In this dissertation, individual splat analysis was initially performed with varying deposition rates to demonstrate the inherent capabilities of HVAF in producing partially molten and fully deformed splats. These splats exhibited minimal inflight particle oxidation at the nanoscale level and preserved aluminum reservoir within the NiCoCrAlY matrix, essential for the generation of a continuous α-Al₂O₃ scale and long-term oxidation resistance during thermal cycling.

A comprehensive understanding of the influence of hardware configurations, with particular emphasis on four distinct convergent-divergent secondary nozzle configurations and variable air-fuel pressures were also explored in this work. Longer nozzles enabled enhanced dwell time, leading to improved peening and denser microstructure, and that partially molten particles, often originating from feedstock containing crowns and satellite morphologies, contributed to splat boundary-based porosity. Minimal in-flight oxidation is confirmed by elemental mapping, with only nanoscale oxide formation at particle interfaces within coatings.

Comparative studies of HVAF and HVOF techniques show that HVAF-deposited NiCoCrAlY coatings experienced less in-flight oxidation and provided superior resistance to high-temperature degradation. A short-term oxidation test at 1000 °C for 4 h was conducted to evaluate early-stage oxide formation and the initial coating response. These samples, together with the as-sprayed condition, were subsequently subjected to long-term oxidation at 1000 °C under ambient atmosphere for 12.5, 25, 50, and 100 h to examine progressive oxidation behaviour.

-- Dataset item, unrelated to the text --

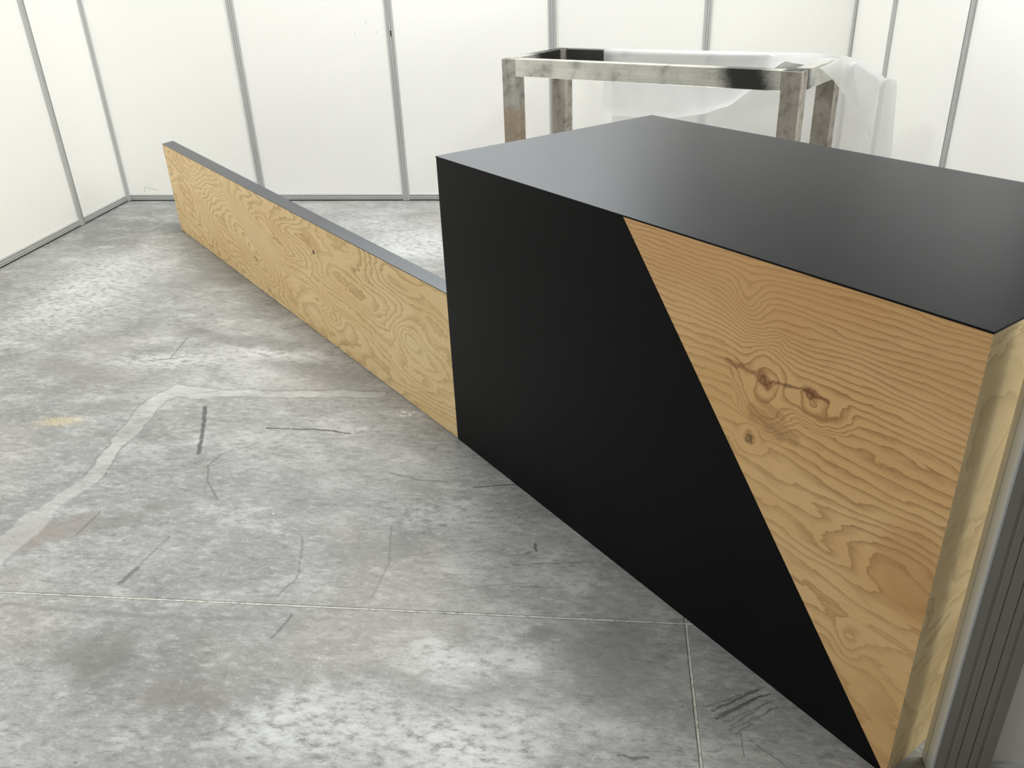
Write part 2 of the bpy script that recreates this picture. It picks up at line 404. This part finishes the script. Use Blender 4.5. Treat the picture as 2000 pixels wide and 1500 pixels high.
    # scuffs, rubber marks and scratches
    marks = [([(-1.633, 2.66), (-1.558, 2.49), (-1.496, 2.33)], .0075, .85, (78, 78, 78)),
             ([(-1.322, 2.516), (-1.148, 2.523), (-1.06, 2.515), (-0.994, 2.500)], .0045, .85, (80, 80, 80)),
             ([(-0.487, 2.199), (-0.42, 2.216), (-0.35, 2.226)], .0035, .8, (84, 84, 82)),
             ([(-0.78, 2.26), (-0.66, 2.225), (-0.58, 2.225)], .004, .45, (96, 96, 94)),
             ([(-1.411, 2.33), (-1.425, 2.26), (-1.38, 2.16), (-1.30, 2.066)], .004, .5, (104, 104, 102)),
             ([(-1.60, 2.16), (-1.50, 2.25), (-1.411, 2.33), (-1.32, 2.40)], .003, .4, (112, 112, 110)),
             ([(-1.394, 1.655), (-1.38, 1.72)], .008, .6, (96, 96, 92)), ([(-1.38, 1.74), (-1.36, 1.87)], .0035, .45, (104, 104, 102)),
             ([(-1.655, 1.85), (-1.65, 1.967)], .004, .55, (104, 102, 100)),
             ([(-2.03, 3.29), (-2.00, 3.08), (-2.06, 3.04)], .0045, .5, (104, 104, 102)),
             ([(-2.25, 3.10), (-2.10, 3.04), (-1.93, 3.10)], .006, .35, (116, 116, 114)),
             ([(-2.35, 4.62), (-2.1, 4.30), (-1.80, 4.10)], .008, .45, (100, 100, 98)), ([(-1.98, 4.32), (-1.75, 4.12)], .006, .45, (96, 96, 94)),
             ([(-1.80, 3.98), (-1.74, 3.85)], .006, .4, (100, 100, 98)),
             ([(-0.95, 1.90), (-0.90, 1.72), (-0.93, 1.64)], .0035, .4, (104, 104, 102)),
             ([(-0.70, 1.98), (-0.66, 1.80), (-0.67, 1.66)], .0035, .35, (104, 104, 102)),
             ([(-0.86, 1.58), (-0.88, 1.49)], .004, .5, (96, 96, 94)), ([(-0.31, 1.83), (-0.12, 1.86)], .0025, .45, (100, 100, 98)),
             ([(-0.30, 1.74), (-0.16, 1.75)], .002, .45, (96, 96, 94)), ([(0.0, 1.235), (0.03, 1.228), (0.06, 1.236)], .003, .6, (92, 90, 88)),
             ([(-0.50, 1.70), (-0.36, 1.74), (-0.25, 1.76)], .003, .3, (110, 110, 108)),
             ([(0.28, 1.30), (0.36, 1.23)], .0012, .6, (90, 90, 88)), ([(0.26, 1.32), (0.262, 1.26)], .0015, .5, (92, 92, 90)),
             ([(-0.26, 1.93), (-0.25, 1.90)], .004, .6, (84, 84, 82))]
    # parallel tyre streaks beside the joint
    for i in range(8):
        o = i * 0.0085
        marks.append(([(0.190 + o * .9 + (i % 3) * .006, 1.384 - o * 1.15), (0.330 + o * .4 - (i % 2) * .02, 1.455 - o * 1.1)], .0022 + .0012 * (i in (1, 3)), .34 + .22 * (i in (1, 2, 3)), (82, 78, 74)))
    brk = N.smooth(N.noise(P2, 70, 3, 0.6), 0.30, 0.46, 0.25, 1)
    for pts, wd, k, col in marks:
        lay(N.math('MULTIPLY', stroke(N, Pf, pts, wd, 0.5), brk), min(.9, k * 1.35), col)
    lay(blob(N, Pf, (-0.272, 1.887), .022, .012, .5, .3), .6, (88, 88, 86))
    lay(N.math('MULTIPLY', blob(N, Pf, (-0.83, 2.662), .05, .03, .2, .5), N.smooth(N.noise(P2, 60, 3, 0.7), 0.46, 0.56)), .8, (232, 232, 228))
    lay(N.math('MULTIPLY', blob(N, Pf, (-2.15, 2.51), .15, .06, .1, .0), N.smooth(N.noise(P2, 130, 4, 0.7), 0.42, 0.62)), .85, (226, 206, 150))
    # scattered chips and drops
    vor = N.n.new('ShaderNodeTexVoronoi'); N.link(P2, vor.inputs['Vector']); vor.inputs['Scale'].default_value = 8
    lay(N.smooth(vor.outputs['Distance'], 0.018, 0.04, 1, 0), .6, (90, 90, 88))
    vor = N.n.new('ShaderNodeTexVoronoi'); N.link(N.map(P2, loc=(3, 5, 0)), vor.inputs['Vector']); vor.inputs['Scale'].default_value = 6
    lay(N.smooth(vor.outputs['Distance'], 0.012, 0.026, 1, 0), .8, (238, 238, 234))
    N.color(c)
    N.put(N.b.inputs['Roughness'], N.smooth(mid, 0.3, 0.7, 0.56, 0.40))
    N.bump(N.math('ADD', N.math('MULTIPLY', fin, 0.8), N.math('MULTIPLY', grit, 0.35)), 0.22, 0.003)
    return N.m
def mat_filler():
    N = NT('pale_joint_filler', 0.7, 0, 0.3)
    P = N.pos(); n = N.noise(P, 60, 4, 0.7)
    N.color(N.ramp(n, [(0.3, srgb(120, 120, 112)), (0.45, srgb(176, 177, 168)), (0.7, srgb(208, 209, 202))]))
    N.bump(n, 0.4, 0.002)
    return N.m
def mat_metal(name, base, rough, horiz, tan=False, spray=None):
    N = NT(name, rough, 0.5, 0.5)
    P = N.coord()
    st = N.noise(N.map(P, sc=(1.5, 40, 40) if horiz else (40, 40, 1.5)), 2.0, 3, 0.6)
    pt = N.noise(P, 16 if not horiz else 9, 5, 0.62)
    a = srgb(*base); dk = srgb(int(base[0] * .80), int(base[1] * .80), int(base[2] * .79)); lt = srgb(min(255, base[0] + 16), min(255, base[1] + 16), min(255, base[2] + 14))
    c = N.ramp(pt, [(0.34, dk), (0.46, a), (0.6, lt)])
    c = N.mix(N.smooth(st, 0.35, 0.7, 0.0, 0.3), c, dk)
    if tan:
        s = N.sep(P)
        m = N.smooth(N.math('ADD', s[2], N.math('MULTIPLY', pt, 0.05)), 0.72, 0.80, 0.5, 0.0)
        c = N.mix(m, c, srgb(176, 146, 108))  # tan reflection of the wood counter, painted into the leg's colour
    if spray:
        # overspray of black paint: x centre, half length, softness in the rail's own frame
        s = N.sep(P); g = N.noise(P, 300, 2, 0.7); g2 = N.noise(P, 14, 4, 0.6)
        for x0, hw, soft in spray:
            d = N.math('ABSOLUTE', N.math('SUBTRACT', N.math('ADD', s[0], N.math('MULTIPLY', s[2], 0.35)), x0 + 0.33))
            d = N.math('ADD', d, N.math('MULTIPLY', N.math('SUBTRACT', g, 0.5), 0.10))
            d = N.math('ADD', d, N.math('MULTIPLY', N.math('SUBTRACT', g2, 0.5), 0.05))
            m = N.smooth(d, hw - soft, hw + soft, 0.97, 0)
            c = N.mix(m, c, srgb(18, 18, 20))
            met = N.math('MULTIPLY', N.math('SUBTRACT', 1.0, m), 0.5)
            N.put(N.b.inputs['Metallic'], met)
    N.color(c)
    N.put(N.b.inputs['Roughness'], N.smooth(pt, 0.3, 0.7, rough + 0.1, rough - 0.06))
    return N.m
def mat_film():
    m = bpy.data.materials.new('milky_polythene_film'); m.use_nodes = True
    t = m.node_tree; n = t.nodes; n.clear()
    out = n.new('ShaderNodeOutputMaterial')
    tr = n.new('ShaderNodeBsdfTransparent'); tr.inputs[0].default_value = (0.97, 0.97, 0.97, 1)
    df = n.new('ShaderNodeBsdfDiffuse'); df.inputs[0].default_value = (0.90, 0.90, 0.91, 1)
    tl = n.new('ShaderNodeBsdfTranslucent'); tl.inputs[0].default_value = (0.92, 0.92, 0.92, 1)
    gl = n.new('ShaderNodeBsdfGlossy'); gl.inputs['Roughness'].default_value = 0.32
    a = n.new('ShaderNodeMixShader'); a.inputs[0].default_value = 0.5
    t.links.new(df.outputs[0], a.inputs[1]); t.links.new(tl.outputs[0], a.inputs[2])
    b = n.new('ShaderNodeMixShader'); b.inputs[0].default_value = 0.07
    t.links.new(a.outputs[0], b.inputs[1]); t.links.new(gl.outputs[0], b.inputs[2])
    tc = n.new('ShaderNodeTexCoord'); nz = n.new('ShaderNodeTexNoise'); nz.inputs['Scale'].default_value = 3.0
    t.links.new(tc.outputs['Object'], nz.inputs['Vector'])
    mr = n.new('ShaderNodeMapRange'); t.links.new(nz.outputs[0], mr.inputs[0])
    mr.inputs[1].default_value = 0.3; mr.inputs[2].default_value = 0.7; mr.inputs[3].default_value = 0.68; mr.inputs[4].default_value = 0.84
    c = n.new('ShaderNodeMixShader'); t.links.new(mr.outputs[0], c.inputs[0])
    t.links.new(tr.outputs[0], c.inputs[1]); t.links.new(b.outputs[0], c.inputs[2])
    bp = n.new('ShaderNodeBump'); bp.inputs['Strength'].default_value = 0.25; bp.inputs['Distance'].default_value = 0.01
    nz2 = n.new('ShaderNodeTexNoise'); nz2.inputs['Scale'].default_value = 9.0; nz2.inputs['Detail'].default_value = 4
    t.links.new(tc.outputs['Object'], nz2.inputs['Vector']); t.links.new(nz2.outputs[0], bp.inputs['Height'])
    for q in (df, tl, gl): t.links.new(bp.outputs[0], q.inputs['Normal'])
    t.links.new(c.outputs[0], out.inputs[0])
    return m

PANEL = mat_panel()
ALU = mat_alu('grey_anodised_aluminium', (190, 191, 190))
ALU_LIGHT = mat_alu('bright_anodised_aluminium', (188, 192, 194), 0.35)
DARKGAP = NT('dark_gap', 0.8).m; DARKGAP.node_tree.nodes['Principled BSDF'].inputs['Base Color'].default_value = (0.02, 0.02, 0.018, 1)
BLACK = mat_black()
FLOOR = mat_floor(); FILL = mat_filler()

# ------------------------------------------------------------------ floor: four slabs, filled saw-cut joints
floor = empty('floor', (0.159, 1.6437, 0.0), 0.0305); tag(floor, kind='structure')
j = 0.0040
def slab(x0, x1, y0, y1):
    return mesh_obj('concrete_slab', *box(x0, x1, y0, y1, -0.15, 0.0), FLOOR, floor, bevel=0.0018)
slab(-7, -j, j, 8); slab(j, 6, j, 8); slab(-7, -j, -5, -j); slab(j, 6, -5, -j)
mesh_obj('joint_filler', *box(-7, 6, -j * .72, j * .72, -0.10, -0.0006), FILL, floor)
mesh_obj('joint_filler', *box(-j * .72, j * .72, -5, -j, -0.10, -0.0007), FILL, floor)
mesh_obj('joint_filler', *box(-j * .72, j * .72, j, 8, -0.10, -0.0007), FILL, floor)

# ------------------------------------------------------------------ booth walls
WH = 2.2
def post_profile(w, d, slot=None):
    """front at -d; grooves run up the face. Local x across, y depth"""
    h = w / 2; g = 0.0022
    p = [(-h, 0.012), (-h, -d + .003), (-h + .003, -d)]
    for gx in (-w * .17, w * .17):
        p += [(gx - g, -d), (gx - g * .6, -d + .004), (gx + g * .6, -d + .004), (gx + g, -d)]
    if slot == 'right':
        p += [(h - .011, -d), (h - .011, -d + .022), (h - .006, -d + .022), (h - .006, -d)]
    if slot == 'left':
        p = [(-h, 0.012), (-h, -d), (-h + .006, -d), (-h + .006, -d + .022), (-h + .011, -d + .022), (-h + .011, -d)] + p[3:]
    p += [(h - .003, -d), (h, -d + .003), (h, 0.012)]
    return p
def post(parent, x, w=0.047, d=0.014, slot=None, rz=0.0, y=0.0, z0=0.004):
    return mesh_obj('post', *prism(post_profile(w, d, slot), z0, WH), ALU, parent, (x, y, 0), rz)
def rail(parent, x0, x1, z0, z1, name='bottom_rail'):
    """horizontal beam with two grooves, profile in y-z"""
    h = z1 - z0; g = .002; d = .010
    p = [(0.01, z0), (-d + .004, z0), (-d, z0 + .004)]
    for gz in (z0 + h * .30, z0 + h * .68):
        p += [(-d, gz - g), (-d + .005, gz - g * .5), (-d + .005, gz + g * .5), (-d, gz + g)]
    p += [(-d, z1 - .004), (-d + .004, z1), (0.01, z1)]
    n = len(p)
    v = [(x0, a, b) for a, b in p] + [(x1, a, b) for a, b in p]
    f = [tuple(range(n)), tuple(range(n, 2 * n))] + [(i, (i + 1) % n, n + (i + 1) % n, n + i) for i in range(n)]
    return mesh_obj(name, v, f, ALU, parent)
def wall(name, origin, ang, xs, slots=None, last=True, ends=True):
    """a run of panels from post to post; local +x along the run, the booth is on local -y"""
    r = empty(name, (origin[0], origin[1], 0), ang); tag(r, kind='structure')
    slots = slots or {}
    for i, (a, b) in enumerate(zip(xs[:-1], xs[1:])):
        mesh_obj('panel', *box(a + .012, b - .012, 0.0, 0.012, .03, WH - .03), PANEL, r)
        rail(r, a + .018, b - .018, .007, .0495)
        rail(r, a + .018, b - .018, WH - .05, WH - .005, 'top_rail')
        mesh_obj('floor_gap_strip', *box(a + .02, b - .02, .001, .009, .0005, .03), DARKGAP, r)
    for i, x in enumerate(xs):
        if i == 0 and not ends: continue
        post(r, x, slot=slots.get(i))
    return r
D = 5.6861; X0 = -3.7144
X3 = -0.5463
wb = wall('wall_back', (X0, D), 0.0, [0.0, 1.0603, 2.120, X3 - X0], last=False)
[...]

In summary, this research demonstrates the fundamental relationships between HVAF process parameters, powder composition, and the microstructural integrity of NiCoCrAlY coatings, contributing to the long-term reliability and sustainability of advanced gas turbine engines. The findings provide a foundation for future developments in bond coat materials, including compositional enhancements and process-modeling strategies for next-generation aerospace coatings.